DORI MONSON
Dori: Tri-Cities florist settles with gay couple over refusal to sell them wedding flowers

In a legal case that went all the way to the U.S. Supreme Court, a flower shop owner in Richland, Washington, has finally settled with the ACLU — representing the same-sex couple for whom she refused to provide wedding flowers due to her Christian beliefs.
Barronelle Stutzman, 77, owner of Arlene’s Flowers in Richland, tells Dori Monson Show listeners that she wishes “the best” to Robert Ingersoll. In the settlement, Stutzman agreed to pay Ingersoll $5,000. According to her attorneys with Alliance Defending Freedom, the agreement allows Stutzman to “preserve her conscience” by not forcing her to act against her Southern Baptist faith.
After her previous 10-year business relationship selling flowers to Ingersoll, Dori told listeners, it was clear that she “had no problem with the fact that he was gay.” Providing flowers for the wedding, however, “was a fundamental violation of one of your deep-held beliefs – one line that she could not cross.”
Stutzman describes how the polarizing case started eight years ago, when Washington state Attorney General Bob Ferguson and the ACLU heard about the situation via Facebook and pulled it into the courts.
Through appeals, the Arlene’s Flowers case went to the state Supreme Court and then the U.S. Supreme Court. In 2018, the high court vacated the state’s ruling and sent it back for another review. In 2019, Washington’s Supreme Court ruled that the state courts did not act with animosity toward religion – and stood by its ruling that Stutzman broke anti-discrimination laws.
In another attempt to get the case before the U.S. Supreme Court, the Alliance Defending Freedom filed a petition for review in 2019.

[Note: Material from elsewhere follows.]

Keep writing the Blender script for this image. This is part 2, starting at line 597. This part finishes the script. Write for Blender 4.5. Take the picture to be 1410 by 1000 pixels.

Ferguson “can spend millions of dollars because it’s just the taxpayers’ money,” Dori says, calling it frightening to “go up against someone who can outspend you 1,000 to 1.”
“It’s not about me,” Stutzman said. “It’s about each and every one of us. … They want to make me an example so nobody else will take up the fight.”
If it hadn’t been for the Alliance Defending Freedom taking her case pro bono, she adds, “I don’t know what we would have done. … There is a cost for our freedoms, but there is a greater cost if we don’t stand up.”
With the settlement behind her, what’s ahead for Stutzman?
“I’m 77 now,” Stutzman said. “It’s time to retire and get back to normal — whatever normal is.”